Carlsmith and others said that users might find it tedious to handle
large volumes of electronic mail messages via the phone. Likewise,
large companies, who are among the likely customers for unified
messaging products, typically have a telephone and computer
infrastructure, made up of many independent pieces, already in place.
``It is difficult to sell an integrated solution into a fragmented
environment,'' Carlsmith said.
---It's PRECISELY that a universal inbox finally holds out promise of reducing information load to reasonable levels.
* it has the "whole picture" for traffic analysis, to learn who's important, what's information you originally requested, what's routine, what's unexpected, what's personal and what's professional.
* it understands link cost, knowing what to reach you by AirFone for, what to leave faxed at your next hotel, what you need to hear FIRST, what followups you MUST listen to before launching a missive back.
* it understands how to digest info onto the single page you're going to receive over the grainy camelgram in India. It knows how to speed up the speech on a clear line; it knows how to remodulate for low-bitrate satphone coders; it knows when you put it on speakerphone for your colleagues and doesn't speak the next steamy header from you-know-who.
* it knows how to reply across media, to fill in web registration forms, book flights, and to fill you in on unusual weather ahead -- MIT SLS' Galaxy has demonstrated all these and more for years.
* but the difference from all these previous generations of personal * secretary products is the grail of a Personal Memory. A single point * of contact for all the info that courses through your veins -- well, * that would be a lot like a filesystem? Or wouldn't it? Disk is cheap * -- I'd like the few dozen gigabytes of stuff I see every year * around, if only I could retreive it intelligently. I want it * annotated, tracked by person/issue/date. I want it indexed. I want * it on me, like a lapel pin. I want it everywhere.

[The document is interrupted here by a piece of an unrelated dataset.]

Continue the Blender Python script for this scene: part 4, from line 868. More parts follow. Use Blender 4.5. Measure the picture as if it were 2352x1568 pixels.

And then what will our wondrous 21st century killer app have rediscovered?
Ted Nelson's Xanadu.
Doug Englebart's oNLine System
The joys of a professional secretary
The honesty of a true journal
What's new is all in the networking: technologically (ad hoc munchnets) and personally, as it filters/seeks/tracks people for you.
Yeah, I know this isn't for anyone's mother.. yet. It's for me -- I want to build what I want: a virtual me, one who's more competent in so many ways. And the very, very first step, is a mirror world of my garbage flow.
Forget recognition: a 3Gb HD -- less than a single DVD-ROM -- can store a week of continuous telephone-quality speech, uncompressed. Call it a lifestream, a guardian angel, a demonically possessed Teddy Ruxpin, I need it.
======================================================================== General Magic, amazingly still in business so many strategies later, quoth:
Portico is a virtual assistant that acts as a single point of integration for critical information and communications. With one phone call, Portico provides mobile workers with integrated access to people, appointments and news -- all coordinated from voice mail, email, faxes, calendar programs, address books, even web-based or satellite news feeds.
And since Portico is the world's only second-generation virtual assistant, it allows people to interact using natural language patterns, rather than artificial voice commands. You can ask Portico to place a call, read an email or make an appointment -- even interrupt the conversation -- the same way you'd talk to a co-worker.
Portico is also accessible from the Web, giving mobile workers a choice between looking for messages or listening to appointments from any phone or web browser any time they'd like.
=====================================================================
I've always wondered why I've never quite had the guts to lay out the whole munchkin problem, and hence why it differs from Jini or MANET alone; and why my overcommitted career makes some vague kind of sense as a pathway to that goal.